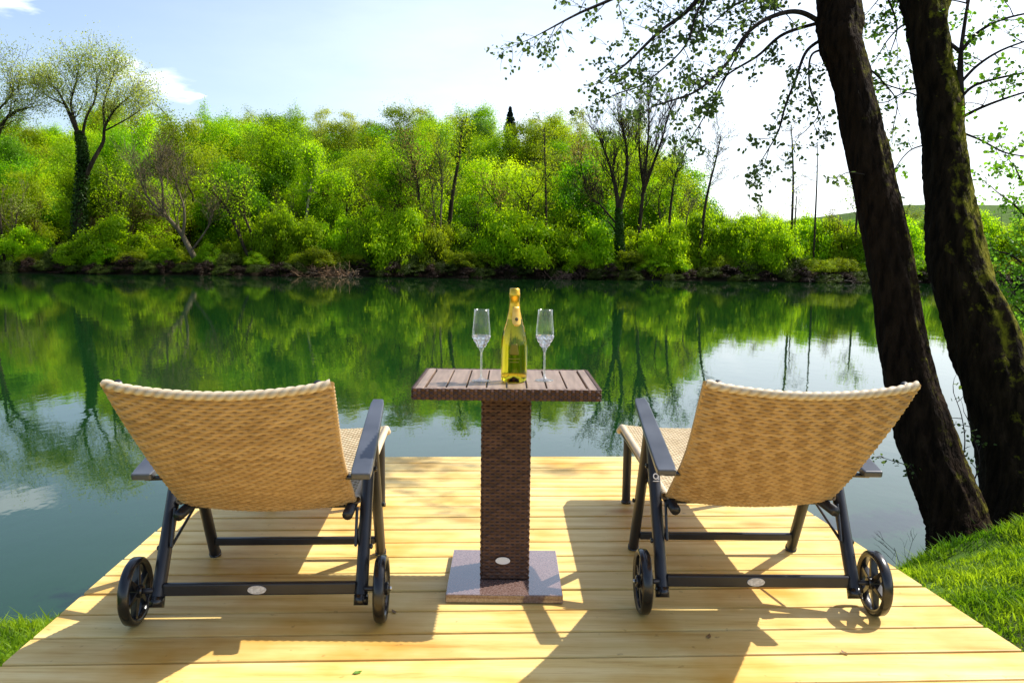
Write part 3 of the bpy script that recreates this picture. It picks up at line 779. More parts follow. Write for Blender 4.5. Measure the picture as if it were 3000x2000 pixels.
def curved_label(name, r, z0, z1, a0, a1, m, parent, shape=None, rr=None):
    K, L = 14, 8
    vs, fs = [], []
    for j in range(L + 1):
        for i in range(K + 1):
            u_, v_ = i / K * 2 - 1, j / L
            sc_ = shape(v_) if shape else 1
            z_ = z0 + (z1 - z0) * v_; a_ = (a0 + a1) / 2 + (a1 - a0) / 2 * u_ * sc_
            rad = (rr(z_) if rr else r)
            vs.append((rad * math.cos(a_), rad * math.sin(a_), z_))
    for j in range(L):
        for i in range(K):
            fs.append((j * (K + 1) + i, j * (K + 1) + i + 1, (j + 1) * (K + 1) + i + 1, (j + 1) * (K + 1) + i))
    o = MB().add(vs, fs).build(name, m, parent, smooth=True)
    sol = o.modifiers.new('s', 'SOLIDIFY'); sol.thickness = .0006
    return o
prof_r = lambda z: float(np.interp(z, [q[1] for q in outer[2:]], [q[0] for q in outer[2:]])) + .0012
curved_label('neck_label', .02, .176, .236, R(-108), R(-42), M['paper'], bt, lambda v: .35 + .65 * math.sqrt(max(0, 1 - (1 - min(v * 2.2, 1)) ** 2)), lambda z: prof_r(z) + .0008)
curved_label('neck_emblem', .02, .192, .203, R(-86), R(-64), mat('dark print', (.06, .04, .01), .5)[0], bt, lambda v: math.sqrt(max(.05, 1 - (2 * v - 1) ** 2)), lambda z: prof_r(z) + .0018)
curved_label('etched_emblem', .02, .088, .122, R(-110), R(-70), mat('etched gold print', (.20, .17, .02), .35, .4)[0], bt, lambda v: .75 + .25 * math.cos(v * 2.2), lambda z: min(.0418, prof_r(z)))
curved_label('etched_line', .02, .074, .077, R(-115), R(-65), bpy.data.materials['etched gold print'], bt, None, lambda z: .0418)
curved_label('etched_line', .02, .064, .067, R(-110), R(-70), bpy.data.materials['etched gold print'], bt, None, lambda z: .0418)
b = MB()
for k_, zz in enumerate((.058, .050, .042)):
    pass
def make_glass():
    t = empty('champagne_flute')
    # closed shell: foot, stem, bowl outside and inside
    o_ = [(0, .0), (.029, .0), (.0302, .0012), (.029, .0024), (.012, .0048), (.0045, .010), (.0032, .022), (.0030, .075), (.0036, .090), (.0052, .096), (.0085, .103), (.0165, .118), (.0242, .132), (.0282, .146), (.0284, .158), (.0262, .180), (.0240, .205), (.0230, .226)]
    i_ = [(.0221, .226), (.0231, .205), (.0253, .180), (.0274, .158), (.0270, .146), (.0226, .133), (.0148, .120), (.0070, .109), (0, .1065)]
    MB().lathe(o_[:11] + [(0, .1032)], n=40).build('stem', M['stemglass'], t, smooth=True)
    MB().lathe([(0, .1034)] + o_[11:] + i_, n=40).build('bowl', M['clear'], t, smooth=True)
    # cut facets round the lower bowl
    b = MB(); n = 12
    prof = [(.0100, .1055), (.0180, .1195), (.0255, .1325), (.0290, .1445)]
    for k in range(n):
        a0, a1 = 2 * math.pi * k / n, 2 * math.pi * (k + 1) / n; am = (a0 + a1) / 2
        for (r0, z0), (r1, z1) in zip(prof, prof[1:]):
            P_ = lambda r, a, z: (r * math.cos(a), r * math.sin(a), z)
            c = P_((r0 + r1) / 2 + .0026, am, (z0 + z1) / 2)
            q = [P_(r0, a0, z0), P_(r0, a1, z0), P_(r1, a1, z1), P_(r1, a0, z1), c]
            b.add(q, [(0, 1, 4), (1, 2, 4), (2, 3, 4), (3, 0, 4), (3, 2, 1, 0)])
    b.build('cut_facets', M['facet'], t)
    return t
m, n, l, p = mat('frosted cut glass', (.9, .93, 1), .12, spec=1.0)
p.inputs['Transmission Weight'].default_value = .88; p.inputs['IOR'].default_value = 1.5; M['facet'] = m
g1 = make_glass(); q = on(1105, 874, TZ); g1.location = (q.x, q.y, TZ + .0006)
tag(g1, 'empty cut crystal champagne flute on the table left of the bottle', 'glass', 'pair of champagne flutes')
g2 = copy_tree(g1); q = on(1250, 873, TZ); g2.location = (q.x, q.y, TZ + .0006); g2.rotation_euler.z = .3
tag(g2, 'empty cut crystal champagne flute on the table right of the bottle', 'glass', 'pair of champagne flutes')

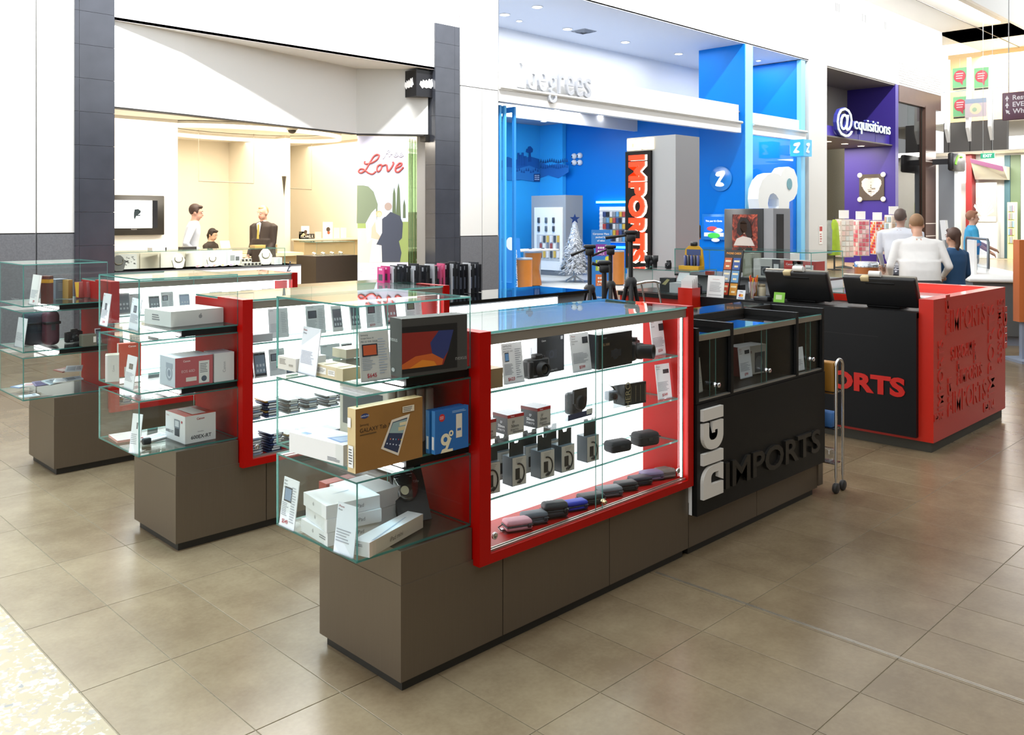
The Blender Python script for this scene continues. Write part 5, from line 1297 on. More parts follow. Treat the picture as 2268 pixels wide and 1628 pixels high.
def smooth(pts, n=6):
    out = []
    for i in range(len(pts) - 1):
        p0, p1, p2, p3 = (pts[max(i - 1, 0)], pts[i], pts[i + 1], pts[min(i + 2, len(pts) - 1)])
        for k in range(n):
            t_ = k / n
            out.append(tuple(.5 * (2 * p1[j] + (p2[j] - p0[j]) * t_ + (2 * p0[j] - 5 * p1[j] + 4 * p2[j] - p3[j]) * t_ ** 2 + (3 * p1[j] - p0[j] - 3 * p2[j] + p3[j]) * t_ ** 3) for j in (0, 1)))
    return out + [pts[-1]]
script(smooth([pt(x, y) for x, y in ((975, 330), (980, 355), (1040, 345), (1090, 315), (1112, 280), (1095, 266), (1060, 285), (1020, 350), (985, 410), (945, 440), (918, 430), (930, 405), (965, 405), (1010, 440), (1050, 450), (1080, 425))]), .018, '#c8504c')
script(smooth([pt(x, y) for x, y in ((1125, 360), (1100, 375), (1092, 410), (1105, 428), (1130, 405), (1137, 370), (1125, 358), (1140, 372), (1165, 365))]), .017, '#c8504c')
script(smooth([pt(x, y) for x, y in ((1165, 362), (1185, 370), (1195, 425), (1225, 395), (1250, 350), (1240, 335))]), .017, '#c8504c')
script(smooth([pt(x, y) for x, y in ((1268, 395), (1320, 370), (1325, 348), (1300, 350), (1270, 390), (1272, 425), (1300, 428), (1343, 385))]), .017, '#c8504c')
script(smooth([pt(x, y) for x, y in ((1150, 305), (1165, 285), (1185, 240), (1205, 222), (1212, 235), (1190, 250))]), .009, '#e9e9f0')
script(smooth([pt(x, y) for x, y in ((1165, 258), (1200, 255), (1210, 285), (1222, 262), (1240, 262))]), .009, '#e9e9f0')
for x in (1255, 1305): script(smooth([pt(a + x, b) for a, b in ((0, 270), (30, 262), (28, 250), (10, 252), (0, 275), (15, 287), (40, 272))]), .009, '#e9e9f0')
p.done()
# folding glass doors with green edges, and the lit showcase behind
t = thing('glass_door_stack', 'folded stack of green edged glass door leaves beside the poster', 'glass door', (9.75, 12.0, 0), 0)
for i, u in enumerate((908, 913, 920, 941, 947, 953, 957)):
    q = at(u, 400, Y=12.42 + .08 * (i % 3))
    MB().pane(q.x - .006, q.x + .006, q.y, q.y + .6, .05, 3.0).build('glass_leaf', [GLASSG, M('#5f8a62', .2)], t)
MB().box(9.72, 9.86, 11.95, 12.1, 2.92, 3.04).build('top_hinge', M('#1a1815', .5), t)
q = at(955, 380, Y=12.1)
b_ = MB()
for i in range(9):
    b_.add([(q.x - .12 + .03 * i, 12.09, q.z - .2 + .05 * math.sin(i * 2.3)), (q.x - .08 + .03 * i, 12.09, q.z - .1), (q.x - .10 + .03 * i, 12.09, q.z + .12 + .1 * math.cos(i * 3.1)), (q.x - .13 + .03 * i, 12.09, q.z + .05)], [(0, 1, 2, 3)])
b_.build('white_emblem', M('#eef0ee', .5), t)
A, B = at(917, 470, Y=13.3), at(952, 578, Y=13.3)
t = thing('lit_showcase', 'tall narrow lit showcase behind the glass doors', 'showcase', (A.x, 13.3, B.z))
MB().box(A.x, B.x + .1, 13.3, 13.7, 0, B.z).build('plinth', M('#2a241c', .4), t)
MB().box(A.x, A.x + .05, 13.3, 13.7, B.z, A.z).box(A.x + .05, B.x + .1, 13.3, 13.7, A.z - .05, A.z).build('frame', M('#4a3f30', .35), t)
MB().box(A.x + .05, B.x + .1, 13.65, 13.7, B.z, A.z - .05).build('glow_panel', M('#fff6e0', .5, emit=3.0), t)
MB().tube([(A.x + .12, 13.37, B.z + .05), (A.x + .12, 13.37, A.z - .12)], .018, 8).build('brass_rod', M('#b89a5a', .3, .9), t)
# black cube sign with white emblem
C = at(922, 212, Y=11.88); D = at(966, 210, Y=11.88); zt_ = at(922, 153, Y=11.88).z
s_ = D.x - C.x
t = thing('cube_sign', 'black hanging cube sign with a white emblem on each face', 'sign', (C.x, 11.88, C.z))
MB().box(C.x, D.x, 11.88, 11.88 + .40, C.z, zt_).build('cube', M('#17171b', .35), t)
MB().box(C.x + .12, C.x + .32, 11.95, 12.2, zt_, 4.182).build('mount', M('#2a2a2c', .4), t)
def emblem(mat):
    b = MB(); random.seed(3)
    tri_prism(b, [(-.5, -.1), (-.42, .12), (-.3, .05), (-.25, .2), (-.12, .12), (.0, .22), (.1, .1), (.2, .3), (.3, .22), (.42, .32), (.45, .08), (.52, -.1), (.4, -.14), (.35, -.24), (.15, -.2), (.0, -.26), (-.2, -.2), (-.3, -.3), (-.4, -.2)], .01, mat @ Matrix.Diagonal((.3, .3, 1, 1)))
    return b
emblem(FY((C.x + D.x) / 2, 11.88, (C.z + zt_) / 2)).build('white_emblem', M('#ffffff', .5, emit=1.2), t)
emblem(FX(C.x, 12.08, (C.z + zt_) / 2) @ Matrix.Diagonal((.8, 1, 1, 1))).build('white_emblem', M('#e0e0e0', .5, emit=.6), t)
# ================================================================ blue phone shop
k11 = c_(1090, 200, 3.538)
# letters standing on the beam
A, B = at(1141, 196, Y=YS - .05), at(1314, 218, Y=YS - .05)
t = thing('shop_letters', 'white letters spelling 2degrees standing on the shopfront beam', 'sign', (A.x, YS - .05, 4.06))
wd_ = (B.x - A.x); xx = A.x
for ch, f in zip('2degrees', (.125, .135, .125, .13, .095, .125, .125, .11)):
    b = MB(); hh = .55 if ch in '2d' else .40
    put_text(b, ch, FY(xx + wd_ * f / 2, YS - .05, 4.07 + hh / 2 - (.13 if ch == 'g' else 0)), h=.55 if ch in '2dg' else .40, w=wd_ * f * .8, ext=.03)
    b.build('letter', M('#c4c8d0', .5), t); xx += wd_ * f
# folded door leaves
for i, (x, c) in enumerate(((11.44, '#4fb4f4'), (11.53, '#3f9fe8'), (11.66, '#4fb4f4'), (11.92, '#2f8fe0'))):
    t = thing('door_leaf', ('blue framed glass door leaf folded closest to the white column', 'second blue door leaf from the white column', 'third blue door leaf from the white column', 'blue door leaf standing open farthest from the white column')[i], 'glass door', (x, 11.9, 0), 0, 'folded blue door leaves')
    m = M(c, .35)
    for y in (11.92, 12.78): MB().box(x - .025, x + .025, y, y + .06, .02, 3.72).build('stile', m, t)
    for z in (.02, 3.62): MB().box(x - .024, x + .024, 11.98, 12.78, z, z + (.3 if z < 1 else .10)).build('rail', m, t)
    MB().pane(x - .005, x + .005, 11.98, 12.78, .32, 3.62).build('glass_pane', [GLASS, EDGE], t)
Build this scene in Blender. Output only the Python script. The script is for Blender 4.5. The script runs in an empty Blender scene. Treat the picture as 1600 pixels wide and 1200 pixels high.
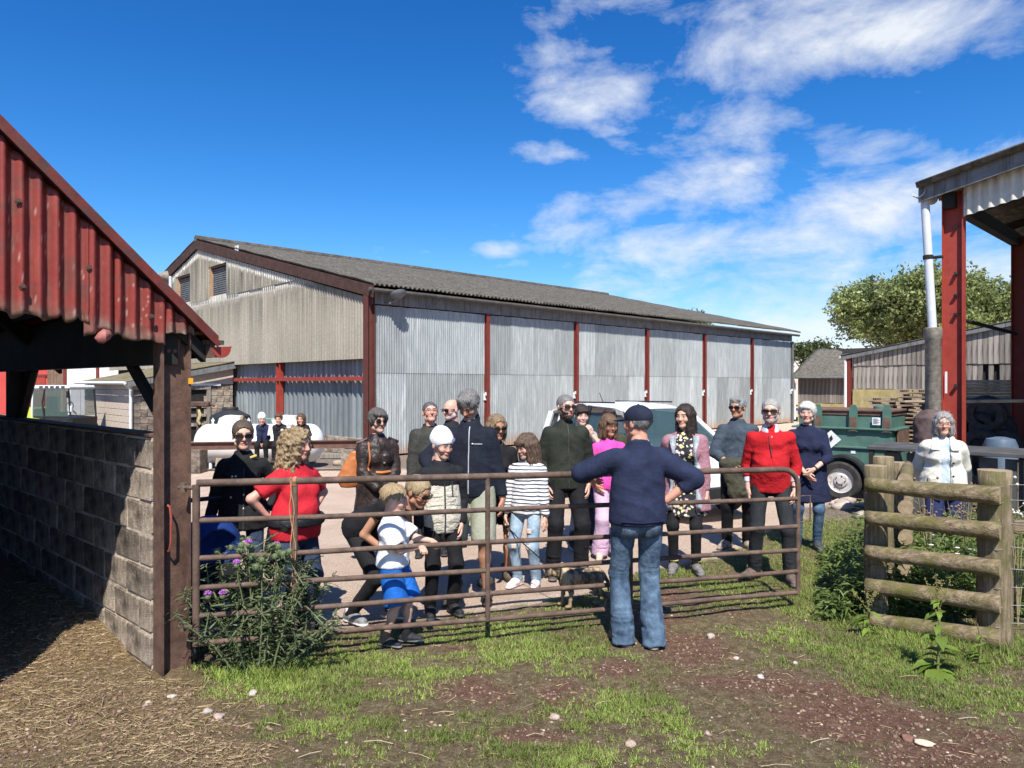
+++++
### Task goal
Display every line of the listing that contains the string "part".

### Complete answer
Write part 3 of the bpy script that recreates this picture. It picks up at line 779. More parts follow. Write for Blender 4.5. Measure the picture as if it were 3000x2000 pixels.
The Blender Python script for this scene continues. Write part 5, from line 1297 on. More parts follow. Treat the picture as 2268 pixels wide and 1628 pixels high.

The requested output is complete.